The Ten Year Expansion

The editors of the New York Times celebrate the tenth anniversary of the economic expansion that began in 2009 by telling us what they think is wrong with it:

Through the first quarter of 2019, the nation’s gross domestic product had increased by 25 percent during the current expansion. Between 1991 and 2001, economic output expanded by 42 percent. Between 1982 and 1990, output increased 38 percent. And between 1961 and 1969, output grew by 52 percent.

The distribution of the gains is even less satisfying.

Truck drivers still earned, on average, slightly less in 2018 than in 2009, after adjusting for inflation. Executive compensation, by contrast, went up, up and away. Chief executives of companies in the S&P 500 stock index — a list that includes most of the nation’s largest corporations — made an average of $14.5 million in 2018, increasing by $5.2 million in the past decade, according to data compiled by the A.F.L.-C.I.O.

The wealthy have also reaped most of the gains from rising stock prices. The least affluent 70 percent of American households had less wealth at the end of 2018 than at the beginning of 2007, according to the Federal Reserve. The top 30 percent of households saw at least some increase, but the big gains were heavily concentrated at the very top, in the hands of a small proportion of extraordinarily wealthy families.

Unfortunately, they don’t provide us with an explanation of why this has happened or how it may be remediated. The evidence it can be remediated via the tax system is zero. It’s one of those facile answers that just don’t pan out in real life.

I’ve expressed my opinion of what caused the distribution of income from poor to rich many times:

  • The Clinton era change in business taxes that allowed businesses to compensate management with stock options without incurring tax liabilities.
  • The feckless policy of opening trade with China without ensuring that the Chinese authorities actually followed through with their promises.
  • Increased migration of unskilled workers. That of itself creates greater income inequality. Sit down with a piece of graph paper, draw it out, and you’ll see what I mean.
  • Competition with relatively unskilled immigrant workers at the low end and with outsourcing and H-1Bs in the middle.
  • The explicit policy of the Federal Reserve.

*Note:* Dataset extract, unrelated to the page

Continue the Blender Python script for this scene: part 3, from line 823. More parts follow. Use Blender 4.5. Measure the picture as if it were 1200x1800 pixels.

Mitigation and remediation require that those issues be addressed. So far I’ve been disappointed by the Democratic presidential candidates. They don’t seem to want to address any of them. I also have yet to see an explanation of how increasing taxes on businesses and increasing the taxes on capital gains will encourage investment, the most obvious need in our current economy which, to their credit, the editors do mention.

3 comments… add one
  • TarsTarkas Link

    Under normal circumstances it is uncertainty that is the bane of hope and aspiration. Unfortunately for aspiring people the Democratic platform seems pretty certain: Tons of free stuff that everyone from around the world can come and get, and it will all be paid for by the greedy insane evil Nazi cis-gender white racist heterosexual male hiding behind the tree (I’m sure I left out a few woke pejoratives). And they wonder why only government-dependent NGO’s and their enablers are rushing to embrace their policies.

  • Roy Lofquist Link

    I think that income inequality as a factor in voting behavior is vastly overstated. Reagan’s formulation, “are you better off now than you were four years ago”, has far more influence.

  • Guarneri Link

    I realize that the Fed isn’t explicitly part of Congress or White House or some regulatory agency, but the dot points are all big government/intrusive government policy.